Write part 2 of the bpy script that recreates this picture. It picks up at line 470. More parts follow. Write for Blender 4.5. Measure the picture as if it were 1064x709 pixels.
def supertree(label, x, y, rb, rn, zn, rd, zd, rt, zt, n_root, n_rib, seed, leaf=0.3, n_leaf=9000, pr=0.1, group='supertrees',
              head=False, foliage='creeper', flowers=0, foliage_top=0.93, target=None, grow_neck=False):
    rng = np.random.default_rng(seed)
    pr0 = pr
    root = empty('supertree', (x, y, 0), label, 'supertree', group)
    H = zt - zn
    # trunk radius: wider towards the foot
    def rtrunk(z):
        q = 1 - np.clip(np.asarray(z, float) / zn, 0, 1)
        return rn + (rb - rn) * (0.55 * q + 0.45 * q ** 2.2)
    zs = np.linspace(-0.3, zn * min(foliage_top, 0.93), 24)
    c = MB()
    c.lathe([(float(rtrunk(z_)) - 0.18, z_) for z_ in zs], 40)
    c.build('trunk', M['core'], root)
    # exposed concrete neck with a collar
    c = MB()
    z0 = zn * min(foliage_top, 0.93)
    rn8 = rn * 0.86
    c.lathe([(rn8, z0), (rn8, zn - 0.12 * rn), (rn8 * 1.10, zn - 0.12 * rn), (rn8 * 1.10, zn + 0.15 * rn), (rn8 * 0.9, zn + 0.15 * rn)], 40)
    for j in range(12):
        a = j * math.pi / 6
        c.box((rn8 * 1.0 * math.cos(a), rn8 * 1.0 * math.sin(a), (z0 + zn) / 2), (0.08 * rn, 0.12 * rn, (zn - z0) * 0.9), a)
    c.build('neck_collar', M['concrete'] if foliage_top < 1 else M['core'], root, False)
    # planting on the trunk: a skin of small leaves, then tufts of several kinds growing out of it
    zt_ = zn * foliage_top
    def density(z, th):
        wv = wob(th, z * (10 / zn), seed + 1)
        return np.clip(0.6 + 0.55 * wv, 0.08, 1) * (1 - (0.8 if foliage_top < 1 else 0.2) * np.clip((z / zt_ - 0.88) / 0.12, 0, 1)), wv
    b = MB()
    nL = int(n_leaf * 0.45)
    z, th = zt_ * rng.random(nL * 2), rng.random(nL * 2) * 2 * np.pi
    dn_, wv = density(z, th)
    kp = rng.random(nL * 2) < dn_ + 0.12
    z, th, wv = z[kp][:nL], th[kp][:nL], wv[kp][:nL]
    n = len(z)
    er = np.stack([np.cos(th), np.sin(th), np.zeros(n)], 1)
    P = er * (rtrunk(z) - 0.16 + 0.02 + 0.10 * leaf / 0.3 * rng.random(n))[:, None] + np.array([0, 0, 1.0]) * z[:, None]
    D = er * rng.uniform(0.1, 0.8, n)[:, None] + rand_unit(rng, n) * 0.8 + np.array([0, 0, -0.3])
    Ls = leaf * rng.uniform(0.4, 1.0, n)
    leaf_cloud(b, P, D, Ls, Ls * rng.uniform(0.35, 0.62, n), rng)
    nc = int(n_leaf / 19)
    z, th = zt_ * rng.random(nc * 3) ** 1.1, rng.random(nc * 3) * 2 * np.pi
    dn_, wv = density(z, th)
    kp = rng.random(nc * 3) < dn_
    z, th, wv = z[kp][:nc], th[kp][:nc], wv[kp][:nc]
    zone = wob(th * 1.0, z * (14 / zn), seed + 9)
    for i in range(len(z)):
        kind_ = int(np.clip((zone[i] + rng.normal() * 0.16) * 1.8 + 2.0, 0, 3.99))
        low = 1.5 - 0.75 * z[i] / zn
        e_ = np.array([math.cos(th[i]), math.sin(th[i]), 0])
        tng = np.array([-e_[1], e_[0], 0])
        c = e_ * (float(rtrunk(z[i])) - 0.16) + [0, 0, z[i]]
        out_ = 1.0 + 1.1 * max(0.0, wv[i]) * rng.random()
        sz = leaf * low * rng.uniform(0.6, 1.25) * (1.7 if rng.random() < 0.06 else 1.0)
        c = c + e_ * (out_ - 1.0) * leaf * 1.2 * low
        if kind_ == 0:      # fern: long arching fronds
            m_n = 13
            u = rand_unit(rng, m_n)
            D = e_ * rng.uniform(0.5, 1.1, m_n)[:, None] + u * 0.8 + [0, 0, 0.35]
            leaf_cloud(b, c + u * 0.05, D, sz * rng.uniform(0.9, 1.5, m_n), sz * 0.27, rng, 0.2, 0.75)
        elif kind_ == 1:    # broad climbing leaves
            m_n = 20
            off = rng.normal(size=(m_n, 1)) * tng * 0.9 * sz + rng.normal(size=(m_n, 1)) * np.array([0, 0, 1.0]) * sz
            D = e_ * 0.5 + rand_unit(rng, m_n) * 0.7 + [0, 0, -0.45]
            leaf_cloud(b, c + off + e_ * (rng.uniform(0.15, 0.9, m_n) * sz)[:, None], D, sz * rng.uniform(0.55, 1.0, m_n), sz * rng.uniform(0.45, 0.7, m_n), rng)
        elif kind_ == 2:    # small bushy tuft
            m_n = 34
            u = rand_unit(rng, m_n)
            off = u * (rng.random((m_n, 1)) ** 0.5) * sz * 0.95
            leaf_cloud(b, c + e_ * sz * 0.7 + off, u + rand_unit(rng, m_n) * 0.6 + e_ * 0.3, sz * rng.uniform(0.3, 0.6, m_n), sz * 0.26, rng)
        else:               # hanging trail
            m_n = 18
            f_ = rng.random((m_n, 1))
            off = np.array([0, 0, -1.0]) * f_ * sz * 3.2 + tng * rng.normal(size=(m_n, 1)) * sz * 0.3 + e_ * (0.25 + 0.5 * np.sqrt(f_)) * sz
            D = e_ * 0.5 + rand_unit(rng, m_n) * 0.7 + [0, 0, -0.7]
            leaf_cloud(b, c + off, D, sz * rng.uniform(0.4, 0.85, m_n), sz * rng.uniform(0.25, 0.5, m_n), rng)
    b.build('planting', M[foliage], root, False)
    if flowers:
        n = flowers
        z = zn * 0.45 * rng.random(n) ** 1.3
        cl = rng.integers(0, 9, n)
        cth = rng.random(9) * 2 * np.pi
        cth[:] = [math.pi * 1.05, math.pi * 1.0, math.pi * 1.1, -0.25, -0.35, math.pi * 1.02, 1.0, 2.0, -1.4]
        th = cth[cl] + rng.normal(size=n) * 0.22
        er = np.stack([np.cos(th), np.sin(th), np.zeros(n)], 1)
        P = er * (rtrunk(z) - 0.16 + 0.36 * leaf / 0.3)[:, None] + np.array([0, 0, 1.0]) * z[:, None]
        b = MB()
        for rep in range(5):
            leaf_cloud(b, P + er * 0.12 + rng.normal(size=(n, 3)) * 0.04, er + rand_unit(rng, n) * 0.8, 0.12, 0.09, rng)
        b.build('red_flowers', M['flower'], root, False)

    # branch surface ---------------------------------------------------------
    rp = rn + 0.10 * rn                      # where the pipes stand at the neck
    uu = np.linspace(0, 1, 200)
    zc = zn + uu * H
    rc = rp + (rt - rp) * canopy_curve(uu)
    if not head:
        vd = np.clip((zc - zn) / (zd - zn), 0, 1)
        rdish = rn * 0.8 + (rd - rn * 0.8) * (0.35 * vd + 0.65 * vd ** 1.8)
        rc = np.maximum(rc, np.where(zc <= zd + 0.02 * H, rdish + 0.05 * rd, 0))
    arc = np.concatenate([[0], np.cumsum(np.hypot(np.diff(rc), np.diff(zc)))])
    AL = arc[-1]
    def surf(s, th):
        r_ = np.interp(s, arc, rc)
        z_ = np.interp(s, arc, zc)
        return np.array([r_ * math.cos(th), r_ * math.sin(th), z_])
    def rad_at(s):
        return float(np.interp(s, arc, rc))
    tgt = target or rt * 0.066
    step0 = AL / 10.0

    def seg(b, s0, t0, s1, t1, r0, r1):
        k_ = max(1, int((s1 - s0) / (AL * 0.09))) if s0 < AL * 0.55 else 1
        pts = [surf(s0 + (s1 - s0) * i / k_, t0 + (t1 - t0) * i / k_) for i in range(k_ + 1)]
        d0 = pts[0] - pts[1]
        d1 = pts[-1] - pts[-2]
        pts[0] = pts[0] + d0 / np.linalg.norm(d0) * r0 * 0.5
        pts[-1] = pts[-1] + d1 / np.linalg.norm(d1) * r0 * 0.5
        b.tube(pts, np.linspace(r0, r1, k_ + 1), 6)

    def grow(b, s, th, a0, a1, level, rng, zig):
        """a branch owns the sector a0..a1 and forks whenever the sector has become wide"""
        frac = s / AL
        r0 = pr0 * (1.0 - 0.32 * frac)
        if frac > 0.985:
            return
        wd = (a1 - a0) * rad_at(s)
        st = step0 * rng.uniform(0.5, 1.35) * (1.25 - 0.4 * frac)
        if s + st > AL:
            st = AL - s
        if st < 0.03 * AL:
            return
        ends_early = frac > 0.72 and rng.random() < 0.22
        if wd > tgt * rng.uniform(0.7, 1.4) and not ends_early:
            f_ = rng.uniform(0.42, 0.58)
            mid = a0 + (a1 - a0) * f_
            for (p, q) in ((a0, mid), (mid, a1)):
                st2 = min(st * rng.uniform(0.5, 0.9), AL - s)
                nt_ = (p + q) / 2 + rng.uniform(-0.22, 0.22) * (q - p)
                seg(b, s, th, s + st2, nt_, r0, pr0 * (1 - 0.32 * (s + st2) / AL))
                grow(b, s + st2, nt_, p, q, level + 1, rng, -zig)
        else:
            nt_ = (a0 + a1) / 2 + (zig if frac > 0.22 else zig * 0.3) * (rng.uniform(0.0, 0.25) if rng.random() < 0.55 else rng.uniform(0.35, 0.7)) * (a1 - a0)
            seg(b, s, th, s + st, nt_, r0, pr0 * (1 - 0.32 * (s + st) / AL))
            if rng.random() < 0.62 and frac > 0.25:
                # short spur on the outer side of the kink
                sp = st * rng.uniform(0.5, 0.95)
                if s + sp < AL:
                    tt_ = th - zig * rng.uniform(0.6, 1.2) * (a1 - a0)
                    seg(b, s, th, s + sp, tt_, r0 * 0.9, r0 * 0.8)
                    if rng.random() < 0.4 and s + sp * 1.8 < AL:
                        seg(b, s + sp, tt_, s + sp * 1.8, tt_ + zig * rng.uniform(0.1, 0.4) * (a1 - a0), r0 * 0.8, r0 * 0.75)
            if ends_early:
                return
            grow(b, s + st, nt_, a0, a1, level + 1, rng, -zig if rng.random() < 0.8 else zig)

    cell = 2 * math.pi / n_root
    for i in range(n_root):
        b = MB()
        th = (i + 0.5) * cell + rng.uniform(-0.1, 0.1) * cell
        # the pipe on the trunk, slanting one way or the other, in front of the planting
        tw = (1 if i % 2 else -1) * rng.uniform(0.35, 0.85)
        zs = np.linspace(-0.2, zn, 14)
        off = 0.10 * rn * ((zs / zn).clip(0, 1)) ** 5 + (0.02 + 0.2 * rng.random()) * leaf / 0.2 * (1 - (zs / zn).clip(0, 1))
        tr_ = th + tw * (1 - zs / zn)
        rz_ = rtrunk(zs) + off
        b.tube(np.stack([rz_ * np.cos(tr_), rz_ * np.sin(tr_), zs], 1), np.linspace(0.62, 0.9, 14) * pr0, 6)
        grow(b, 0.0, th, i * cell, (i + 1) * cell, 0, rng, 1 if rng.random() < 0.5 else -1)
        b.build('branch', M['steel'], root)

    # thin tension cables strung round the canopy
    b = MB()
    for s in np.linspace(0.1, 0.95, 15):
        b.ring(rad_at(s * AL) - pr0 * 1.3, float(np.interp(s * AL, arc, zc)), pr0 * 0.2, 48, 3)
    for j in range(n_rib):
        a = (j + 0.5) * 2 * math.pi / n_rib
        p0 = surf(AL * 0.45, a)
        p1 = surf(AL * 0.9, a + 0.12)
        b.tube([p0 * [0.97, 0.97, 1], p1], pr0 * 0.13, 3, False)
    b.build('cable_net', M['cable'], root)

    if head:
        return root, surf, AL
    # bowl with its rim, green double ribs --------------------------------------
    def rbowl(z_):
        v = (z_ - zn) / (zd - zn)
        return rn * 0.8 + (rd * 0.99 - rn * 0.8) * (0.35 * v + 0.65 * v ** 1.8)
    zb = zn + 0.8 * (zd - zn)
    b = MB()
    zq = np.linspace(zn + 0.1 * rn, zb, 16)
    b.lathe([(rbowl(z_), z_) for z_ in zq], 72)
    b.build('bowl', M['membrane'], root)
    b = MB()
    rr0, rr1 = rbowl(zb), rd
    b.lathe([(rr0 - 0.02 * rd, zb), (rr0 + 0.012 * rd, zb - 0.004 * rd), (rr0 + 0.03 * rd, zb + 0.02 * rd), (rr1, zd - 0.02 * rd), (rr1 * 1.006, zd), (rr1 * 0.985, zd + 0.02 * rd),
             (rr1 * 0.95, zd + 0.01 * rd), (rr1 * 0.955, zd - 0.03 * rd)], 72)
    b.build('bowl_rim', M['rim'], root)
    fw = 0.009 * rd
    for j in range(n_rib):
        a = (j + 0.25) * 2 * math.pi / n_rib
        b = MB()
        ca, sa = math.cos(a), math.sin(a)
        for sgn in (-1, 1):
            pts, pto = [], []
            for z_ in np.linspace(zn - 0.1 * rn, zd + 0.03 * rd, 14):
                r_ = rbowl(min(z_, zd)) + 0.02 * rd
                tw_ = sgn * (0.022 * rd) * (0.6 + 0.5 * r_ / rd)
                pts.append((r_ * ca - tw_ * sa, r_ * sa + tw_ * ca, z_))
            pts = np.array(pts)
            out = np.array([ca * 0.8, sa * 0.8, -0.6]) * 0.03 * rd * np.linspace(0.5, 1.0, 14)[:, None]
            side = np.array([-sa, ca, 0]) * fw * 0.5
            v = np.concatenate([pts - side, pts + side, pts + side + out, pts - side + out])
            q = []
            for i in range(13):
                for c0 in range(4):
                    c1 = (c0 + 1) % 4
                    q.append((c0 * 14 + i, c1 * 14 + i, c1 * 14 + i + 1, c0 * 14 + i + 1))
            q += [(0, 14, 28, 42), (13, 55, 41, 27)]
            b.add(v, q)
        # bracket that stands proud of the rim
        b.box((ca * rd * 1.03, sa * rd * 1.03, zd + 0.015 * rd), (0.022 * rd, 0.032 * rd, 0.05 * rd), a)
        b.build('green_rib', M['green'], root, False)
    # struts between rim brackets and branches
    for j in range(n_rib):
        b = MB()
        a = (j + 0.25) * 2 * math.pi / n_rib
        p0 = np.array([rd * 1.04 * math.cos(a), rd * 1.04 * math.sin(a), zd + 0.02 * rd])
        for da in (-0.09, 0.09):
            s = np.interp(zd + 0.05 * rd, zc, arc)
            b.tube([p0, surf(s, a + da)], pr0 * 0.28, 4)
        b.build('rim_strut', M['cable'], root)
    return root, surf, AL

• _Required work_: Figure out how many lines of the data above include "that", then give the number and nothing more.

• _Task response_: 2